STATED PROBLEM
The listing below should be copied in full, word for word.

--- Start ---

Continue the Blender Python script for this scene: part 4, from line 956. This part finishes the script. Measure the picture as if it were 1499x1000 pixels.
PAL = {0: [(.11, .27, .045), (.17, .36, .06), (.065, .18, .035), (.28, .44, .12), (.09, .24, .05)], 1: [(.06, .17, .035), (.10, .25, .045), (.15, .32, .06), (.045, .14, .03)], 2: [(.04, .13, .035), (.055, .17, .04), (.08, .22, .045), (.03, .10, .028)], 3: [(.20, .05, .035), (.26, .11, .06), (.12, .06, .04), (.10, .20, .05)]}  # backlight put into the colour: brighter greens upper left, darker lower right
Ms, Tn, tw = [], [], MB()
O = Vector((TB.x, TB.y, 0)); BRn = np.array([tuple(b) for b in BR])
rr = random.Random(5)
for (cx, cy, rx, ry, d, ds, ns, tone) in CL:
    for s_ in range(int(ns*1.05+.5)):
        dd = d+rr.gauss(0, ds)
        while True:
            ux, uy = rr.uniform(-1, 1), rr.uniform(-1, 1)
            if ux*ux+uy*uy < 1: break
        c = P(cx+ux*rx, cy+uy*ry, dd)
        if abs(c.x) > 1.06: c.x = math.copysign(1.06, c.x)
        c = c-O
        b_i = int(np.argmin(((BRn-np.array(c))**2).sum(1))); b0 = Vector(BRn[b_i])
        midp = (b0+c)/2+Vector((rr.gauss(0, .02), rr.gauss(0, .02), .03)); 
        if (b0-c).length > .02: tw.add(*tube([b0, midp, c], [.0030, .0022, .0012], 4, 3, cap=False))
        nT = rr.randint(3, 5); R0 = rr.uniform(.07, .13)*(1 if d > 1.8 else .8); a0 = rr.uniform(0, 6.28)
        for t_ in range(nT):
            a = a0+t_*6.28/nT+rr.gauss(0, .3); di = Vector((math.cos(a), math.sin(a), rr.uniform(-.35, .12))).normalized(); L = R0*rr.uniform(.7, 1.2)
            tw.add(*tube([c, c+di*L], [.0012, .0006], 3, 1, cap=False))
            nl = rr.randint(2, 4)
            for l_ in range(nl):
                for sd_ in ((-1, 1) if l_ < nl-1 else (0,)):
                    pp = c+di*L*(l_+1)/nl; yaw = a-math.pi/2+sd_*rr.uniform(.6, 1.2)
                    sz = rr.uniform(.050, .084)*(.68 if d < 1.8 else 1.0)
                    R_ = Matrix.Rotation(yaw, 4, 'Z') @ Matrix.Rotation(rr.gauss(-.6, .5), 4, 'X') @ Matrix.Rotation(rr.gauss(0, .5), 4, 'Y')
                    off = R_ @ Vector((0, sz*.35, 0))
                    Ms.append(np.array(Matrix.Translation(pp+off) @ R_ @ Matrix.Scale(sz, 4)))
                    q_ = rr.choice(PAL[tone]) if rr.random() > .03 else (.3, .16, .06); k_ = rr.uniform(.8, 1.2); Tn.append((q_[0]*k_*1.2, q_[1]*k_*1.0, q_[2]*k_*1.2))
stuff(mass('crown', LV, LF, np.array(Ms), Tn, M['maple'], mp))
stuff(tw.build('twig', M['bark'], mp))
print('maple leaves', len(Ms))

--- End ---

PROBLEM SOLUTION
Continue the Blender Python script for this scene: part 4, from line 956. This part finishes the script. Measure the picture as if it were 1499x1000 pixels.
PAL = {0: [(.11, .27, .045), (.17, .36, .06), (.065, .18, .035), (.28, .44, .12), (.09, .24, .05)], 1: [(.06, .17, .035), (.10, .25, .045), (.15, .32, .06), (.045, .14, .03)], 2: [(.04, .13, .035), (.055, .17, .04), (.08, .22, .045), (.03, .10, .028)], 3: [(.20, .05, .035), (.26, .11, .06), (.12, .06, .04), (.10, .20, .05)]}  # backlight put into the colour: brighter greens upper left, darker lower right
Ms, Tn, tw = [], [], MB()
O = Vector((TB.x, TB.y, 0)); BRn = np.array([tuple(b) for b in BR])
rr = random.Random(5)
for (cx, cy, rx, ry, d, ds, ns, tone) in CL:
    for s_ in range(int(ns*1.05+.5)):
        dd = d+rr.gauss(0, ds)
        while True:
            ux, uy = rr.uniform(-1, 1), rr.uniform(-1, 1)
            if ux*ux+uy*uy < 1: break
        c = P(cx+ux*rx, cy+uy*ry, dd)
        if abs(c.x) > 1.06: c.x = math.copysign(1.06, c.x)
        c = c-O
        b_i = int(np.argmin(((BRn-np.array(c))**2).sum(1))); b0 = Vector(BRn[b_i])
        midp = (b0+c)/2+Vector((rr.gauss(0, .02), rr.gauss(0, .02), .03)); 
        if (b0-c).length > .02: tw.add(*tube([b0, midp, c], [.0030, .0022, .0012], 4, 3, cap=False))
        nT = rr.randint(3, 5); R0 = rr.uniform(.07, .13)*(1 if d > 1.8 else .8); a0 = rr.uniform(0, 6.28)
        for t_ in range(nT):
            a = a0+t_*6.28/nT+rr.gauss(0, .3); di = Vector((math.cos(a), math.sin(a), rr.uniform(-.35, .12))).normalized(); L = R0*rr.uniform(.7, 1.2)
            tw.add(*tube([c, c+di*L], [.0012, .0006], 3, 1, cap=False))
            nl = rr.randint(2, 4)
            for l_ in range(nl):
                for sd_ in ((-1, 1) if l_ < nl-1 else (0,)):
                    pp = c+di*L*(l_+1)/nl; yaw = a-math.pi/2+sd_*rr.uniform(.6, 1.2)
                    sz = rr.uniform(.050, .084)*(.68 if d < 1.8 else 1.0)
                    R_ = Matrix.Rotation(yaw, 4, 'Z') @ Matrix.Rotation(rr.gauss(-.6, .5), 4, 'X') @ Matrix.Rotation(rr.gauss(0, .5), 4, 'Y')
                    off = R_ @ Vector((0, sz*.35, 0))
                    Ms.append(np.array(Matrix.Translation(pp+off) @ R_ @ Matrix.Scale(sz, 4)))
                    q_ = rr.choice(PAL[tone]) if rr.random() > .03 else (.3, .16, .06); k_ = rr.uniform(.8, 1.2); Tn.append((q_[0]*k_*1.2, q_[1]*k_*1.0, q_[2]*k_*1.2))
stuff(mass('crown', LV, LF, np.array(Ms), Tn, M['maple'], mp))
stuff(tw.build('twig', M['bark'], mp))
print('maple leaves', len(Ms))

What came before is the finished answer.